> [EXERCISE AIM]
Transcribe only the part of the listing below that begins at the line containing "c = t.mix(g, c, (0.25, 0.205, 0.21))" and runs to its final line, keeping both ends.

_ _ _ _ _ _ _

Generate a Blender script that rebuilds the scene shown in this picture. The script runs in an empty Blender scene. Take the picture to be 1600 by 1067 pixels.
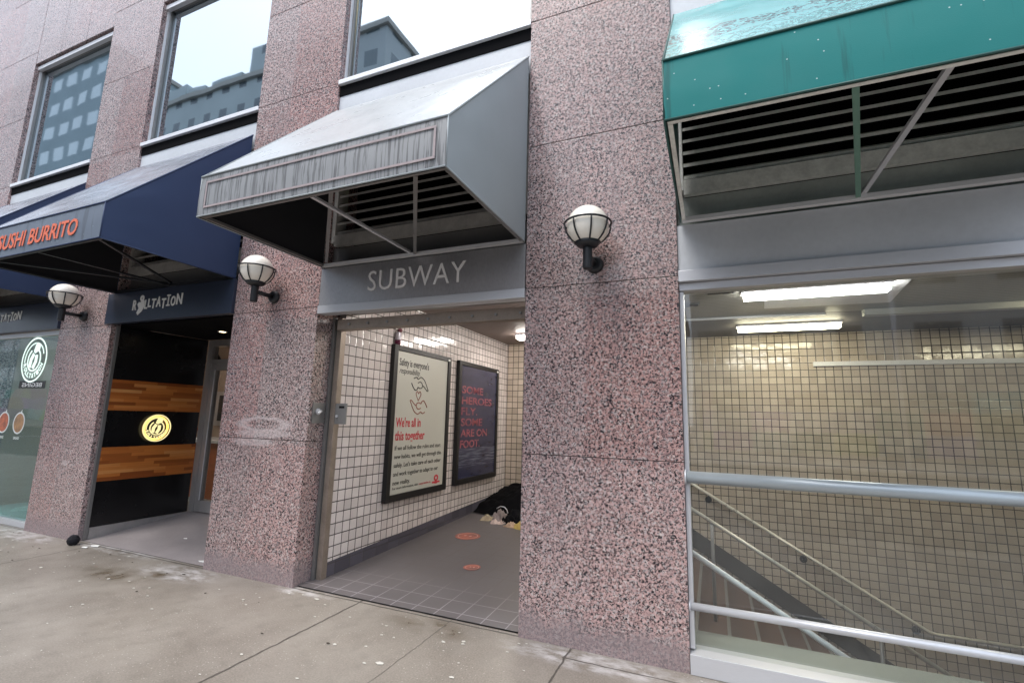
import bpy, bmesh, math, random
from mathutils import Vector, Matrix, noise as mnoise
R = math.radians
random.seed(7)
scene = bpy.context.scene
COL = scene.collection
# ------------------------------------------------------------------ camera
F_PX, YAW, PITCH, ROLL, DIST, HC = 743.567, 0.398405, 0.160275, 0.0259691, 3.357532, 1.5
cam_data = bpy.data.cameras.new('camera'); cam = bpy.data.objects.new('camera', cam_data); COL.objects.link(cam)
cam_data.sensor_width = 36.0; cam_data.lens = F_PX / 1600 * 36.0
cam_data.clip_start = 0.05; cam_data.clip_end = 1500
_f = Vector((-math.sin(YAW) * math.cos(PITCH), math.cos(YAW) * math.cos(PITCH), math.sin(PITCH)))
_r = Vector((math.cos(YAW), math.sin(YAW), 0)); _u = _r.cross(_f)
_r2 = _r * math.cos(ROLL) + _u * math.sin(ROLL); _u2 = -_r * math.sin(ROLL) + _u * math.cos(ROLL)
cam.matrix_world = Matrix(((_r2.x, _u2.x, -_f.x, 0), (_r2.y, _u2.y, -_f.y, -DIST), (_r2.z, _u2.z, -_f.z, HC), (0, 0, 0, 1)))
scene.camera = cam
# ------------------------------------------------------------------ world, sun, exposure
SUN_EL, SUN_AZ = R(62), R(205)      # azimuth measured clockwise from +y
world = bpy.data.worlds.new('World'); scene.world = world; world.use_nodes = True
wn = world.node_tree; wn.nodes.clear()
wo = wn.nodes.new('ShaderNodeOutputWorld'); wb = wn.nodes.new('ShaderNodeBackground')
sky = wn.nodes.new('ShaderNodeTexSky'); sky.sky_type = 'NISHITA'; sky.sun_disc = False
sky.sun_elevation = SUN_EL; sky.sun_rotation = SUN_AZ; sky.air_density = 1.0; sky.dust_density = 4.0; sky.ozone_density = 1.0
wm = wn.nodes.new('ShaderNodeMixRGB'); wm.inputs[0].default_value = 0.62; wm.inputs[2].default_value = (7.6, 8.3, 9.3, 1)
wn.links.new(sky.outputs[0], wm.inputs[1]); wn.links.new(wm.outputs[0], wb.inputs[0]); wb.inputs[1].default_value = 0.15
wn.links.new(wb.outputs[0], wo.inputs[0])
sd = bpy.data.lights.new('sun', 'SUN'); sd.energy = 1.0; sd.angle = R(25); sd.color = (1, 0.96, 0.9)
sun = bpy.data.objects.new('sun', sd); COL.objects.link(sun)
sdir = Vector((math.sin(SUN_AZ) * math.cos(SUN_EL), math.cos(SUN_AZ) * math.cos(SUN_EL), math.sin(SUN_EL)))
sun.rotation_euler = sdir.to_track_quat('Z', 'Y').to_euler(); sun.location = sdir * 60
vs = scene.view_settings; vs.view_transform = 'Standard'; vs.look = 'None'; vs.gamma = 1; vs.exposure = 0.92; vs.use_curve_mapping = False
try:
    scene.cycles.max_bounces = 8; scene.cycles.transparent_max_bounces = 12
    scene.cycles.sample_clamp_indirect = 6; scene.cycles.caustics_reflective = False; scene.cycles.caustics_refractive = False
except Exception: pass

# ------------------------------------------------------------------ material helpers
class NT:
    def __init__(s, name):
        s.m = bpy.data.materials.new(name); s.m.use_nodes = True; s.t = s.m.node_tree; s.t.nodes.clear()
        s.out = s.t.nodes.new('ShaderNodeOutputMaterial')
    def n(s, typ, **kw):
        nd = s.t.nodes.new('ShaderNode' + typ)
        for k, v in kw.items():
            if k.startswith('i_'):
                k = k[2:]; k = int(k) if k.isdigit() else k.replace('_', ' ')
                s.set(nd.inputs[k], v)
            else: setattr(nd, k, v)
        return nd
    def set(s, sock, v):
        if isinstance(v, bpy.types.NodeSocket): s.t.links.new(v, sock)
        elif isinstance(v, bpy.types.Node): s.t.links.new(v.outputs[0], sock)
        else:
            if isinstance(v, (tuple, list)) and len(v) == 3 and sock.type == 'RGBA': v = (*v, 1)
            sock.default_value = v
    def math(s, op, a, b=0.0, clamp=False):
        nd = s.t.nodes.new('ShaderNodeMath'); nd.operation = op; nd.use_clamp = clamp
        s.set(nd.inputs[0], a); s.set(nd.inputs[1], b); return nd.outputs[0]
    def mix(s, f, a, b, typ='MIX'):
        nd = s.t.nodes.new('ShaderNodeMixRGB'); nd.blend_type = typ
        s.set(nd.inputs[0], f); s.set(nd.inputs[1], a); s.set(nd.inputs[2], b); return nd.outputs[0]
    def pos(s): 
        return s.n('NewGeometry').outputs['Position']
    def scaled(s, vec, sc, loc=(0, 0, 0)):
        m = s.n('Mapping'); s.set(m.inputs['Vector'], vec); m.inputs['Scale'].default_value = sc; m.inputs['Location'].default_value = loc
        return m.outputs[0]
    def noise(s, vec, scale, detail=4, rough=0.55, dist=0.0):
        nd = s.n('TexNoise'); s.set(nd.inputs['Vector'], vec); nd.inputs['Scale'].default_value = scale
        nd.inputs['Detail'].default_value = detail; nd.inputs['Roughness'].default_value = rough; nd.inputs['Distortion'].default_value = dist
        return nd.outputs[0]
    def ramp(s, f, stops, interp='LINEAR'):
        nd = s.n('ValToRGB'); s.set(nd.inputs[0], f); cr = nd.color_ramp; cr.interpolation = interp
        while len(cr.elements) < len(stops): cr.elements.new(0.5)
        for e, (p, c) in zip(cr.elements, stops):
            e.position = p; e.color = (c, c, c, 1) if isinstance(c, (int, float)) else (*c, 1)
        return nd.outputs[0]
    def sep(s, vec):
        nd = s.n('SeparateXYZ'); s.set(nd.inputs[0], vec); return nd.outputs
    def bump(s, h, strength=0.3, dist=0.01):
        nd = s.n('Bump'); s.set(nd.inputs['Height'], h); nd.inputs['Strength'].default_value = strength; nd.inputs['Distance'].default_value = dist
        return nd.outputs[0]
    def pr(s, color, rough=0.5, metal=0.0, normal=None, coat=0.0, coat_rough=0.1, spec=0.5, emis=None, es=0.0, ior=1.5):
        b = s.n('BsdfPrincipled'); s.set(b.inputs['Base Color'], color); s.set(b.inputs['Roughness'], rough); s.set(b.inputs['Metallic'], metal)
        s.set(b.inputs['Coat Weight'], coat); s.set(b.inputs['Coat Roughness'], coat_rough); b.inputs['IOR'].default_value = ior
        b.inputs['Specular IOR Level'].default_value = spec
        if normal is not None: s.set(b.inputs['Normal'], normal)
        if emis is not None: s.set(b.inputs['Emission Color'], emis); b.inputs['Emission Strength'].default_value = es
        return b
    def done(s, sh): s.set(s.out.inputs['Surface'], sh.outputs[0] if isinstance(sh, bpy.types.Node) else sh); return s.m

def simple(name, col, rough=0.5, metal=0.0, var=0.12, scale=6.0, bump=0.1, bscale=60.0, rvar=0.12, stretch=(1, 1, 1), coat=0.0, spec=0.5):
    t = NT(name); p = t.scaled(t.pos(), stretch)
    n1 = t.noise(p, scale, 5); n2 = t.noise(p, bscale, 3)
    f = t.math('ADD', t.math('MULTIPLY', t.math('SUBTRACT', n1, 0.5), 2 * var), t.math('MULTIPLY', t.math('SUBTRACT', n2, 0.5), var))
    f = t.math('ADD', f, 1.0)
    c = t.n('VectorMath', operation='SCALE'); t.set(c.inputs[0], tuple(col)); t.set(c.inputs['Scale'], f)
    r = t.math('ADD', rough, t.math('MULTIPLY', t.math('SUBTRACT', n1, 0.5), rvar * 2), clamp=True)
    return t.done(t.pr(c.outputs[0], r, metal, t.bump(n2, bump, 0.004), coat=coat, spec=spec))

def emitter(name, col, st):
    t = NT(name); p = t.pos(); n1 = t.noise(p, 3.0, 2)
    e = t.n('Emission'); t.set(e.inputs[0], t.mix(t.math('MULTIPLY', n1, 0.15), col, tuple(x * 0.8 for x in col))); e.inputs[1].default_value = st
    return t.done(e)

def granite(name='pink_granite', rough=0.22):
    t = NT(name); p = t.pos()
    pv = t.n('VectorMath', operation='ADD'); t.set(pv.inputs[0], p)
    nn = t.n('TexNoise'); t.set(nn.inputs['Vector'], p); nn.inputs['Scale'].default_value = 80; nn.inputs['Detail'].default_value = 2
    sc = t.n('VectorMath', operation='SCALE'); t.set(sc.inputs[0], nn.outputs['Color']); sc.inputs['Scale'].default_value = 0.014
    t.set(pv.inputs[1], sc.outputs[0])
    v = t.n('TexVoronoi'); t.set(v.inputs['Vector'], pv.outputs[0]); v.inputs['Scale'].default_value = 85
    cr = t.sep(v.outputs['Color'])
    pink = t.ramp(cr[0], [(0.0, (0.34, 0.215, 0.205)), (0.3, (0.47, 0.295, 0.28)), (0.6, (0.56, 0.37, 0.345)), (0.85, (0.40, 0.345, 0.345)), (1.0, (0.66, 0.55, 0.52))])
    n3 = t.noise(p, 68, 2.5, 0.6, 1.0)
    big = t.noise(p, 4.5, 3)
    band = t.math('ABSOLUTE', t.math('SUBTRACT', n3, 0.5))
    thr = t.math('ADD', 0.024, t.math('MULTIPLY', big, 0.06))
    worm = t.math('LESS_THAN', band, thr)
    dark = t.math('MULTIPLY', worm, t.math('GREATER_THAN', t.noise(p, 50, 2), 0.485))
    dark = t.math('MAXIMUM', dark, t.math('GREATER_THAN', cr[1], 0.93))
    dk = t.mix(cr[2], (0.012, 0.010, 0.014), (0.04, 0.037, 0.043))
    c = t.mix(dark, pink, dk)
    s = t.sep(p); z = s[2]
    # each slab comes from its own block of stone
    slab = t.n('CombineXYZ'); t.set(slab.inputs[0], t.math('FLOOR', t.math('DIVIDE', t.math('ADD', s[0], 30.0), 1.62))); t.set(slab.inputs[1], t.math('FLOOR', t.math('DIVIDE', z, 1.2)))
    sn = t.n('TexWhiteNoise'); t.set(sn.inputs['Vector'], slab)
    hs = t.n('HueSaturation'); t.set(hs.inputs['Color'], c); t.set(hs.inputs['Value'], t.math('ADD', 0.88, t.math('MULTIPLY', sn.outputs['Value'], 0.2))); t.set(hs.inputs['Saturation'], t.math('ADD', 0.75, t.math('MULTIPLY', t.sep(sn.outputs['Color'])[1], 0.4)))
    c = hs.outputs[0]
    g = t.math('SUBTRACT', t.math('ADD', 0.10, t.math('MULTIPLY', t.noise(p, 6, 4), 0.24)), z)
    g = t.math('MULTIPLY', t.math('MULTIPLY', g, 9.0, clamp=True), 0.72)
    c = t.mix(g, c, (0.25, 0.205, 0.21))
    wv = t.noise(t.scaled(p, (9, 9, 0.5)), 1.0, 4)
    c = t.mix(t.math('MULTIPLY', t.math('SUBTRACT', wv, 0.52, clamp=True), 1.2), c, (0.24, 0.19, 0.20))
    # pale scrubbed patches where something was cleaned off the stone
    def scuff(cx, cz, rx, rz, ring):
        dx = t.math('DIVIDE', t.math('SUBTRACT', s[0], cx), rx); dz = t.math('DIVIDE', t.math('SUBTRACT', z, cz), rz)
        d = t.math('SQRT', t.math('ADD', t.math('MULTIPLY', dx, dx), t.math('MULTIPLY', dz, dz)))
        d = t.math('ADD', d, t.math('MULTIPLY', t.math('SUBTRACT', t.noise(p, 9, 3), 0.5), 0.5))
        if ring: return t.math('SUBTRACT', 1.0, t.math('MULTIPLY', t.math('ABSOLUTE', t.math('SUBTRACT', d, 0.8)), 3.4), clamp=True)
        return t.math('MULTIPLY', t.math('SUBTRACT', 1.0, d, clamp=True), 3.0, clamp=True)
    m = scuff(-3.98, 1.385, .36, .075, True)
    for q in ((-3.95, 1.30, .45, .045, False), (-7.18, .84, .075, .035, False), (-4.1, 1.22, .3, .05, False)): m = t.math('MAXIMUM', m, t.math('MULTIPLY', scuff(*q), 0.7))
    c = t.mix(t.math('MULTIPLY', m, 0.55), c, (0.66, 0.58, 0.58))
    r = t.math('ADD', rough, t.math('MULTIPLY', t.noise(p, 3, 4), 0.1))
    r = t.math('ADD', r, t.math('MULTIPLY', g, 0.5), clamp=True)
    return t.done(t.pr(c, r, 0, t.bump(t.noise(p, 1.1, 1), 0.06, 0.05), spec=0.35, coat=0.2, coat_rough=0.06))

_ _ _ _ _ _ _

> [RESULT BELOW]
    c = t.mix(g, c, (0.25, 0.205, 0.21))
    wv = t.noise(t.scaled(p, (9, 9, 0.5)), 1.0, 4)
    c = t.mix(t.math('MULTIPLY', t.math('SUBTRACT', wv, 0.52, clamp=True), 1.2), c, (0.24, 0.19, 0.20))
    # pale scrubbed patches where something was cleaned off the stone
    def scuff(cx, cz, rx, rz, ring):
        dx = t.math('DIVIDE', t.math('SUBTRACT', s[0], cx), rx); dz = t.math('DIVIDE', t.math('SUBTRACT', z, cz), rz)
        d = t.math('SQRT', t.math('ADD', t.math('MULTIPLY', dx, dx), t.math('MULTIPLY', dz, dz)))
        d = t.math('ADD', d, t.math('MULTIPLY', t.math('SUBTRACT', t.noise(p, 9, 3), 0.5), 0.5))
        if ring: return t.math('SUBTRACT', 1.0, t.math('MULTIPLY', t.math('ABSOLUTE', t.math('SUBTRACT', d, 0.8)), 3.4), clamp=True)
        return t.math('MULTIPLY', t.math('SUBTRACT', 1.0, d, clamp=True), 3.0, clamp=True)
    m = scuff(-3.98, 1.385, .36, .075, True)
    for q in ((-3.95, 1.30, .45, .045, False), (-7.18, .84, .075, .035, False), (-4.1, 1.22, .3, .05, False)): m = t.math('MAXIMUM', m, t.math('MULTIPLY', scuff(*q), 0.7))
    c = t.mix(t.math('MULTIPLY', m, 0.55), c, (0.66, 0.58, 0.58))
    r = t.math('ADD', rough, t.math('MULTIPLY', t.noise(p, 3, 4), 0.1))
    r = t.math('ADD', r, t.math('MULTIPLY', g, 0.5), clamp=True)
    return t.done(t.pr(c, r, 0, t.bump(t.noise(p, 1.1, 1), 0.06, 0.05), spec=0.35, coat=0.2, coat_rough=0.06))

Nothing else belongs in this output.